Coding with AI Agents: A Hands-On Workshop for Researchers

Coding with AI Agents: A Hands-On Workshop for Researchers

When

06/17/2026    
9:00 am – 12:00 pm

Where

eScience Institute
WRF Data Science Studio, UW Physics/Astronomy Tower, 6th Floor, Seattle, Washington, 98195

Coding with AI Agents: A Hands-On Workshop for Researchers

AI coding agents represent a significant development in the software engineering landscape, with implications that extend well into scientific research practice. For researchers who develop code as part of their work, developing a rigorous understanding of these tools is becoming increasingly valuable.

This workshop is designed for researchers and research software engineers seeking a substantive, grounded introduction to AI coding agents. The session emphasizes foundational concepts and transferable skills over familiarity with any particular tool or platform, ensuring that the knowledge gained remains applicable as the field continues to advance.

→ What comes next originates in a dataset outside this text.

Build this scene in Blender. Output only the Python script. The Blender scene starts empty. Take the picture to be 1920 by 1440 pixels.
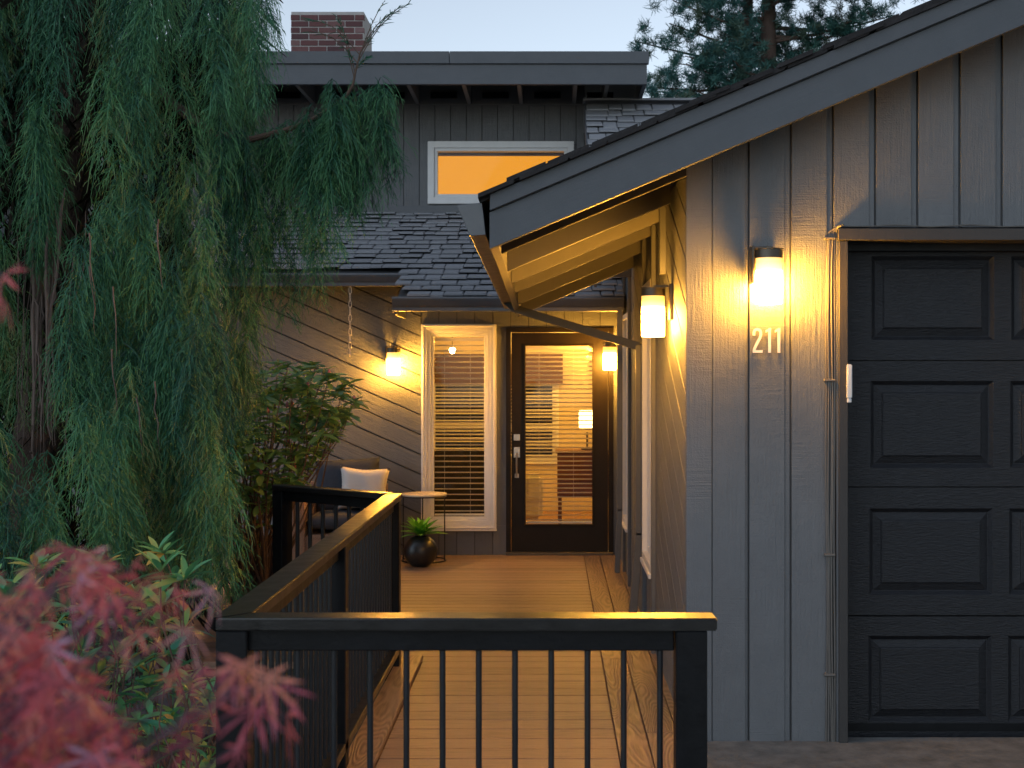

Attendees will survey the current ecosystem of AI coding agents, develop an understanding of how large language models are post-trained to support planning, code generation, and iterative debugging, and observe a structured demonstration of an agent executing a complete research-plan-implement cycle. The workshop concludes with a guided practical exercise in which participants construct a simple agent, with instructional support available throughout.

Learning Outcomes

Upon completing the workshop, participants would be better suited to:

  • Articulate how AI coding agents function at a conceptual level
  • Evaluate and configure an agent appropriate to their research context
  • Identify common limitations and failure modes in agent-assisted development
  • Apply agent-based workflows to research software engineering tasks

No prior background in AI or machine learning is assumed. Participants are expected to bring a laptop with terminal access and a GitHub account.

This workshop offers researchers an opportunity to engage critically with a rapidly evolving area of software development practice, and to leave with both conceptual grounding and direct hands-on experience applicable to their research workflows.